Dow Chemical Studies Master-Limited Partnersip for Plants

Dow Chemical Co., the largest U.S. chemical maker by sales, is considering the creation of a tax-advantaged partnership for two plants it’s building in Texas to boost returns for investors.

The plants in Freeport, Texas, are slated to produce ethylene and propylene, two petrochemicals that are used to make plastics. They could fit into a master-limited partnership structure, partly because the plants haven’t been depreciated, said Howard Ungerleider, Dow’s executive vice president for advanced materials.

“We are actively studying it,” he said today at Goldman Sachs Group Inc.’s Basic Materials Conference in New York. “There are issues to be worked through.”
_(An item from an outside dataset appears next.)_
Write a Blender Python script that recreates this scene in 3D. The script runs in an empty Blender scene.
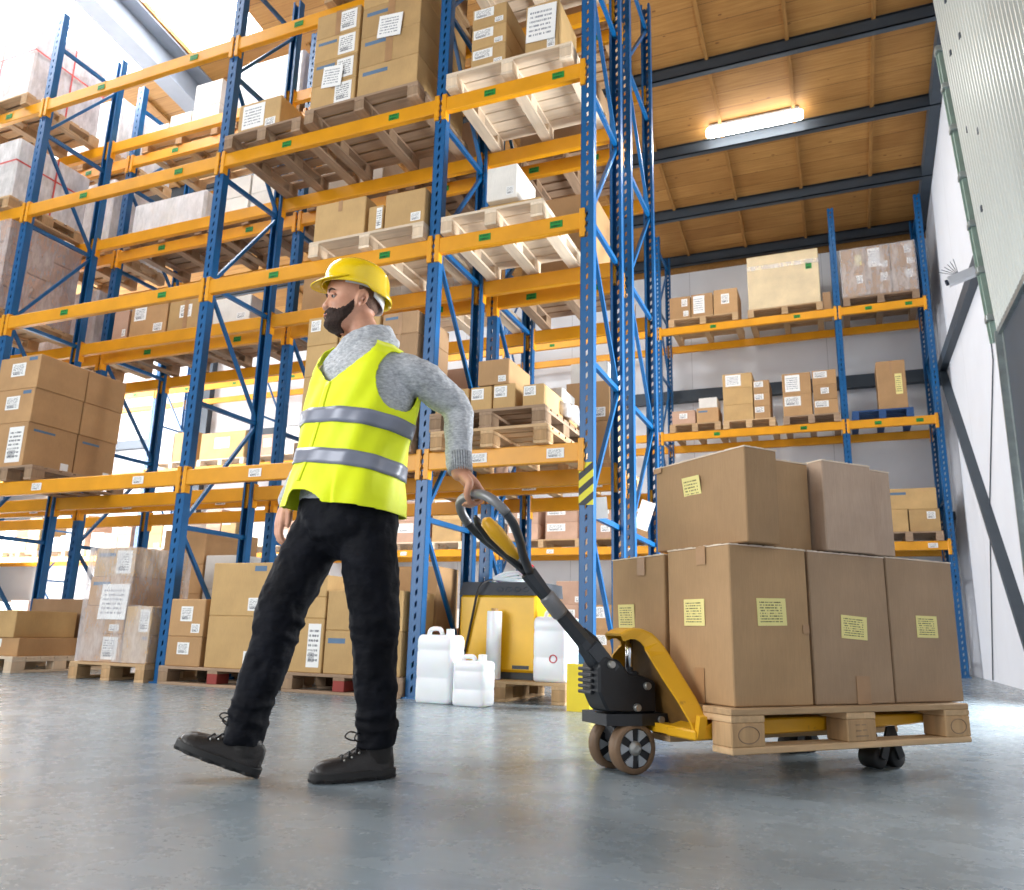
import bpy, bmesh, math, random
from mathutils import Vector, Matrix
random.seed(7)
sc = bpy.context.scene
C = sc.collection

# ------------------------------------------------------------------ camera
cam_d = bpy.data.cameras.new('camera')
cam = bpy.data.objects.new('camera', cam_d)
C.objects.link(cam)
sc.camera = cam
cam_d.sensor_fit = 'HORIZONTAL'
cam_d.sensor_width = 36.0
cam_d.lens = 793.7 * 36.0 / 1024.0
cam_d.clip_start = 0.05
cam_d.clip_end = 200
YAW, PITCH, ROLL = math.radians(-22.655), math.radians(13.244), math.radians(1.4406)
f_ = Vector((math.sin(YAW) * math.cos(PITCH), math.cos(YAW) * math.cos(PITCH), math.sin(PITCH)))
r_ = Vector((math.cos(YAW), -math.sin(YAW), 0))
u_ = r_.cross(f_)
r2 = math.cos(ROLL) * r_ + math.sin(ROLL) * u_
u2 = -math.sin(ROLL) * r_ + math.cos(ROLL) * u_
m = Matrix((( r2.x, u2.x, -f_.x, 0), (r2.y, u2.y, -f_.y, 0), (r2.z, u2.z, -f_.z, 0.48), (0, 0, 0, 1)))
cam.matrix_world = m
cam_d.dof.use_dof = True
cam_d.dof.focus_distance = 3.1
cam_d.dof.aperture_fstop = 5.6

# ------------------------------------------------------------------ sky, daylight, exposure
world = bpy.data.worlds.new('daylight')
sc.world = world
world.use_nodes = True
bg = world.node_tree.nodes['Background']
bg.inputs[0].default_value = (0.90, 0.96, 1.0, 1)
bg.inputs[1].default_value = 0.30

def area(name, loc, size, rot, power, col=(1, 1, 1)):
    d = bpy.data.lights.new(name, 'AREA')
    d.shape = 'RECTANGLE'
    d.size, d.size_y = size
    d.energy = power
    d.color = col
    o = bpy.data.objects.new(name, d)
    C.objects.link(o)
    o.location = loc
    o.rotation_euler = rot
    return o

# daylight that falls in through the open gate in the right wall
area('gate_daylight', (2.3, 7.4, 2.0), (3.0, 3.0), (0, math.radians(90), 0), 800, (0.95, 0.98, 1.0))
# daylight from the roof lights above the racking
area('rooflight_daylight', (-11.2, 5.6, 9.0), (6.0, 3.6), (0, 0, 0), 900, (0.96, 0.98, 1.0))
area('rooflight_daylight', (-7.8, 5.6, 9.0), (1.2, 3.6), (0, 0, 0), 260, (0.96, 0.98, 1.0))
# added fill light at the front left behind the camera, no real source there
fg = area('front_fill', (-6.5, -3.6, 3.0), (5.0, 4.5), (0, 0, 0), 420, (0.98, 0.99, 1.0))
fg.rotation_euler = (Vector((-0.8, 3.2, 0.9)) - Vector((-6.5, -3.6, 3.0))).to_track_quat('-Z', 'Y').to_euler()
# windows far down the left end of the hall
area('far_windows_daylight', (-19.5, 10.4, 4.0), (7.0, 6.0), (0, math.radians(-90), 0), 2200, (0.97, 0.98, 1.0))

vs = sc.view_settings
vs.view_transform = 'Standard'
vs.look = 'None'
vs.gamma = 1
vs.use_curve_mapping = False
vs.exposure = 0.55
sc.cycles.use_denoising = True
sc.cycles.max_bounces = 7
sc.cycles.sample_clamp_indirect = 6

# ------------------------------------------------------------------ materials
def lin(r, g, b):
    def c(v):
        v /= 255.0
        return v / 12.92 if v <= 0.04045 else ((v + 0.055) / 1.055) ** 2.4
    return (c(r), c(g), c(b), 1)

class NT:
    def __init__(s, name):
        s.m = bpy.data.materials.new(name)
        s.m.use_nodes = True
        s.t = s.m.node_tree
        s.b = s.t.nodes['Principled BSDF']
        s.out = s.t.nodes['Material Output']
    def n(s, kind, **kw):
        x = s.t.nodes.new(kind)
        for k, v in kw.items():
            setattr(x, k, v)
        return x
    def l(s, a, b):
        s.t.links.new(a, b)
    def coord(s, which='Object', scale=(1, 1, 1), loc=(0, 0, 0), rot=(0, 0, 0)):
        tc = s.n('ShaderNodeTexCoord')
        mp = s.n('ShaderNodeMapping')
        mp.inputs['Scale'].default_value = scale
        mp.inputs['Location'].default_value = loc
        mp.inputs['Rotation'].default_value = rot
        s.l(tc.outputs[which], mp.inputs[0])
        return mp.outputs[0]
    def noise(s, vec, scale, detail=4, rough=0.55):
        x = s.n('ShaderNodeTexNoise')
        x.inputs['Scale'].default_value = scale
        x.inputs['Detail'].default_value = detail
        x.inputs['Roughness'].default_value = rough
        if vec is not None:
            s.l(vec, x.inputs['Vector'])
        return x.outputs[0]
    def ramp(s, fac, stops):
        x = s.n('ShaderNodeValToRGB')
        e = x.color_ramp.elements
        while len(e) < len(stops):
            e.new(0.5)
        for i, (p, c) in enumerate(stops):
            e[i].position = p
            e[i].color = c if len(c) == 4 else (*c, 1)
        s.l(fac, x.inputs[0])
        return x.outputs[0]
    def mix(s, fac, a, b, mode='MIX'):
        x = s.n('ShaderNodeMix', data_type='RGBA', blend_type=mode)
        for sock, v in ((x.inputs[0], fac), (x.inputs[6], a), (x.inputs[7], b)):
            if hasattr(v, 'links'):
                s.l(v, sock)
            else:
                sock.default_value = v
        return x.outputs[2]
    def math(s, op, a, b=0.0, c=None):
        x = s.n('ShaderNodeMath', operation=op)
        for sock, v in zip(x.inputs, (a, b) if c is None else (a, b, c)):
            if hasattr(v, 'links'):
                s.l(v, sock)
            else:
                sock.default_value = v
        return x.outputs[0]
    def sep(s, vec):
        x = s.n('ShaderNodeSeparateXYZ')
        s.l(vec, x.inputs[0])
        return x.outputs
    def bump(s, h, strength=0.2, dist=0.01):
        x = s.n('ShaderNodeBump')
        x.inputs['Strength'].default_value = strength
        x.inputs['Distance'].default_value = dist
        s.l(h, x.inputs['Height'])
        s.l(x.outputs[0], s.b.inputs['Normal'])
    def col(s, c):
        if hasattr(c, 'links'):
            s.l(c, s.b.inputs['Base Color'])
        else:
            s.b.inputs['Base Color'].default_value = c
    def set(s, rough=0.5, metal=0.0, spec=0.5):
        s.b.inputs['Roughness'].default_value = rough
        s.b.inputs['Metallic'].default_value = metal
        s.b.inputs['Specular IOR Level'].default_value = spec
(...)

The partnerships, also known as MLPs, are common in the pipeline industry and have become increasingly popular with investors as the companies generally don’t pay income taxes.
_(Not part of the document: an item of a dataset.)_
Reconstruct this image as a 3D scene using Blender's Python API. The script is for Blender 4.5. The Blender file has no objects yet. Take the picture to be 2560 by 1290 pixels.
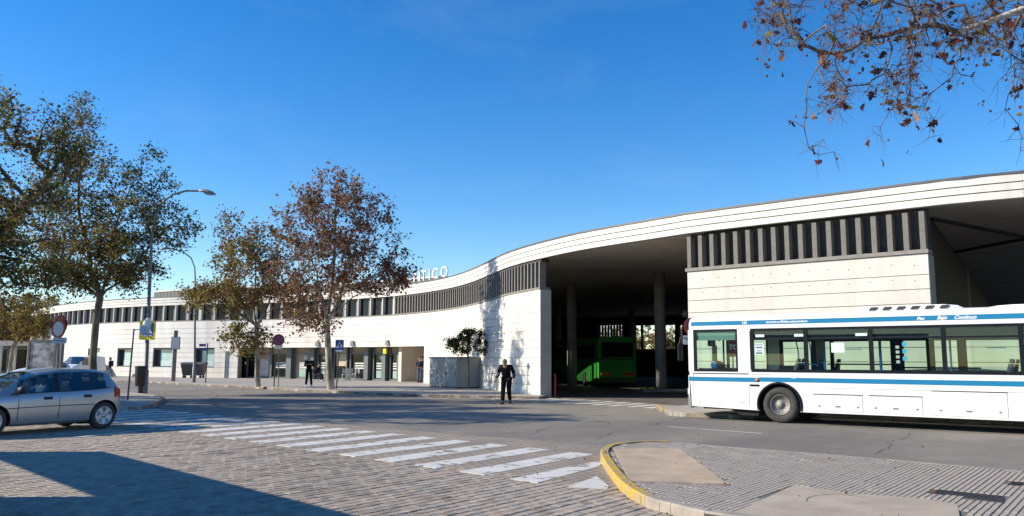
import bpy, bmesh, math, random
import numpy as np
from mathutils import Vector, Matrix
R = math.radians
# ---------------------------------------------------------------- camera, sky, sun, exposure
scene = bpy.context.scene
COL = scene.collection
FOC, PITCH, ROLL, CAMH = 2000.0, math.atan(257.2 / 2000), 0.0046, 1.6
cam_d = bpy.data.cameras.new('camera')
cam = bpy.data.objects.new('camera', cam_d)
COL.objects.link(cam)
cam_d.sensor_width = 36.0
cam_d.lens = 36.0 * FOC / 2560.0
cam_d.clip_start, cam_d.clip_end = 0.05, 3000
cam.matrix_world = Matrix.Translation((0, 0, CAMH)) @ Matrix.Rotation(R(90) + PITCH, 4, 'X') @ Matrix.Rotation(ROLL, 4, 'Z')
scene.camera = cam
SUN_EL = R(28.0)
SUN_DIR = Vector((-1.0, -0.055, 0)).normalized() * math.cos(SUN_EL) + Vector((0, 0, math.sin(SUN_EL)))
world = bpy.data.worlds.new('World')
scene.world = world
world.use_nodes = True
wn = world.node_tree
bg = wn.nodes['Background']
sky = wn.nodes.new('ShaderNodeTexSky')
sky.sky_type = 'NISHITA'
sky.sun_disc = False
sky.sun_elevation = SUN_EL
sky.sun_rotation = math.atan2(SUN_DIR.x, SUN_DIR.y)
sky.altitude = 0
sky.air_density, sky.dust_density, sky.ozone_density = 1.0, 0.03, 3.0
hs = wn.nodes.new('ShaderNodeHueSaturation')
hs.inputs['Hue'].default_value = 0.507
hs.inputs['Saturation'].default_value = 1.38
wn.links.new(sky.outputs['Color'], hs.inputs['Color'])
# thin wisps of high cloud, the same all over the sky
tcw = wn.nodes.new('ShaderNodeTexCoord'); mpw = wn.nodes.new('ShaderNodeMapping'); mpw.inputs['Scale'].default_value = (1.2, 1.2, 3.2); mpw.inputs['Location'].default_value = (.35, .2, .1); mpw.inputs['Rotation'].default_value = (0, 0, -.5)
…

Dow is divesting as much as $6 billion of low-return assets as Dan Loeb, the activist investor who leads Third Point LLC, pressures the Midland, Michigan-based company to improve earnings from commodity chemicals. The jump in Westlake Chemical Corp. shares after its April 29 announcement of a planned ethylene MLP “gives us pause,” Ungerleider said.

Interest rates will probably rise, depressing the value of an MLP structure, he said. Having multiple ventures also increases the complexity of strategic decisions, he said.

Air Products & Chemicals Inc., the world’s largest hydrogen producer, probably won’t pursue an MLP because it wouldn’t add much value for shareholders, Chief Financial Officer Michael Scott Crocco said in a separate session at the conference today.